Petron Corp. on Tuesday reported a 70% decline in bottom line during the first nine months of the year, dragged by the emergency shutdown of its Bataan Refinery in April.

The company booked a net income of P3.6 billion in January to September.

“This is down 70% from the same period last year owing to prolonged depressed refining margins in the region and its refinery shutdown," the company said.

Revenue dropped 9% to P381.7 billion, as sales volume dropped 7%.

The Bataan refinery, which has a capacity of 180,000 barrels per day, was temporarily shut down in April for scheduled repairs. It resumed operations in August.

“Despite the decrease in Philippine volumes, the company noted its stations in freeport zones performed better than last year,” said Petron.

“Under the current regime, enterprises like service stations within freeport zones like Clark and Subic do not pay local and national taxes, including excise taxes,” it added.

Wholly-owned subsidiary Petron Freeport Corporation (PFC), which manages its stations inside the Subic Freeport Zone, reported a 20% net income growth in the first semester.

“This level playing field is what we hope will prevail in the entire country once the fuel marking program is in place.

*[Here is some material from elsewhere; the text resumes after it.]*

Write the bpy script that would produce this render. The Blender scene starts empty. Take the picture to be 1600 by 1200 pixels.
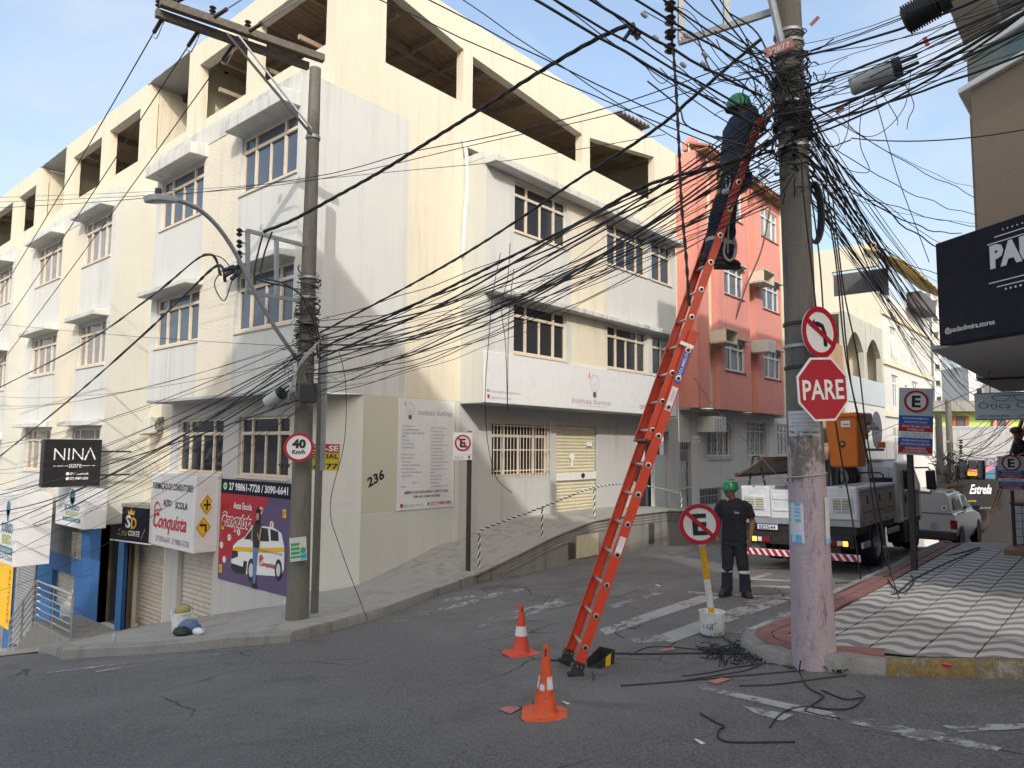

We fully support and look forward to its implementation but at the same time, we reiterate that this mechanism will only work if all players go by the same rules,” said Petron president and CEO Ramon S. Ang.

The government earlier this year conducted fuel marking simulation, which was announced by the government in 2017 to address oil smuggling into the Philippines.

“Oil smuggling has worsened in recent years and it’s not only us in the industry but also the government and the entire nation that suffer because of it,” Ang said.